Neutrinos come in three different flavor states called electron, muon and tau neutrinos, based on the different particles they interact with. These flavor states are believed to be mixtures of mass states, and the strongest evidence that neutrinos have mass is because, weirdly, they can spontaneously switch between flavors on the fly — a finding that won its discoverers the Nobel Prize in Physics in 2015.
Yet this mass is vanishingly tiny, and physicists don’t really have a solid explanation for why.
To search for an answer, the physicists behind the new research turned to radioactive decays of the unstable hydrogen isotope tritium, which splits into an electron and an electron antineutrino — the electron neutrino’s antimatter counterpart.
Neutrinos, or antineutrinos for that matter, cannot be directly detected, but the energy their mass subtracts from the speed of the accompanying electron can. The KATRIN researchers detected a mind-boggling 36 million of these electrons as the particles arrived at the detector at the other end of the experiment.
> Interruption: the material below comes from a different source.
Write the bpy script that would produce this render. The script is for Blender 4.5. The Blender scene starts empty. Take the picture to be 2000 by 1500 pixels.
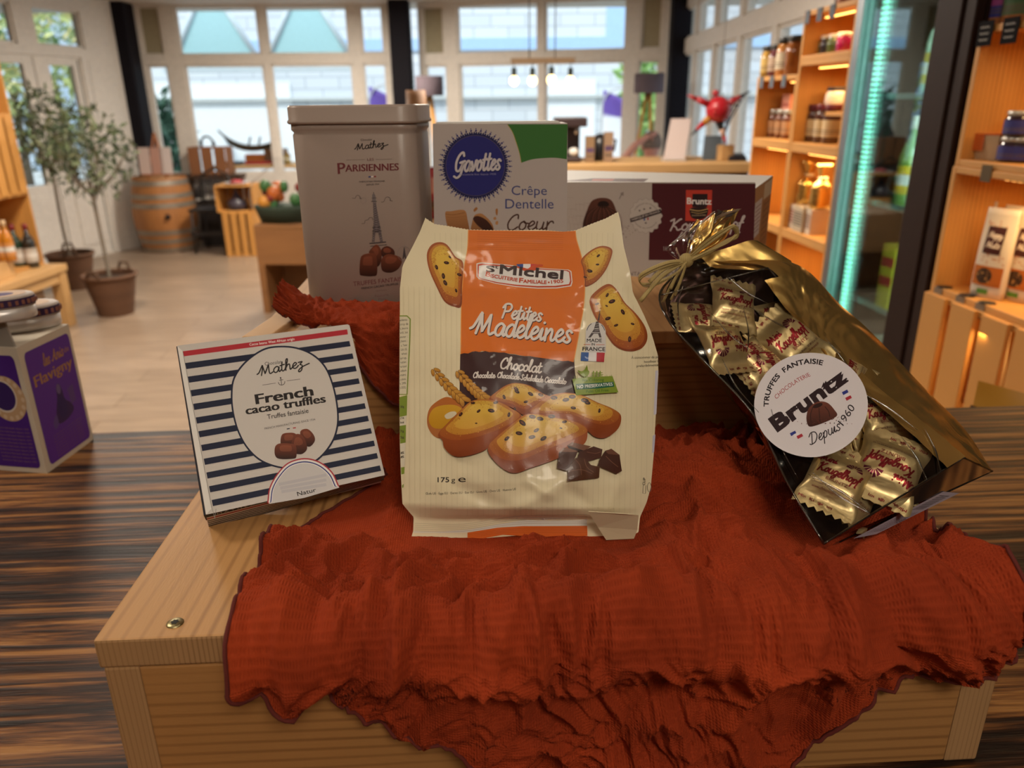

This enabled the researchers to deduce the maximum electron antineutrino mass.
With this upper limit set, the physicists will continue to collect more data until the end of 2025 to constrain the neutrino mass even further.
Meanwhile, other scientists are searching for the mass using similar tritium decays, by studying other decays of particles called pions and kaons, and even by staring out into space at ancient shockwaves etched out across the early universe. What they find could bring our picture of the universe into sharper focus, or alter it forever.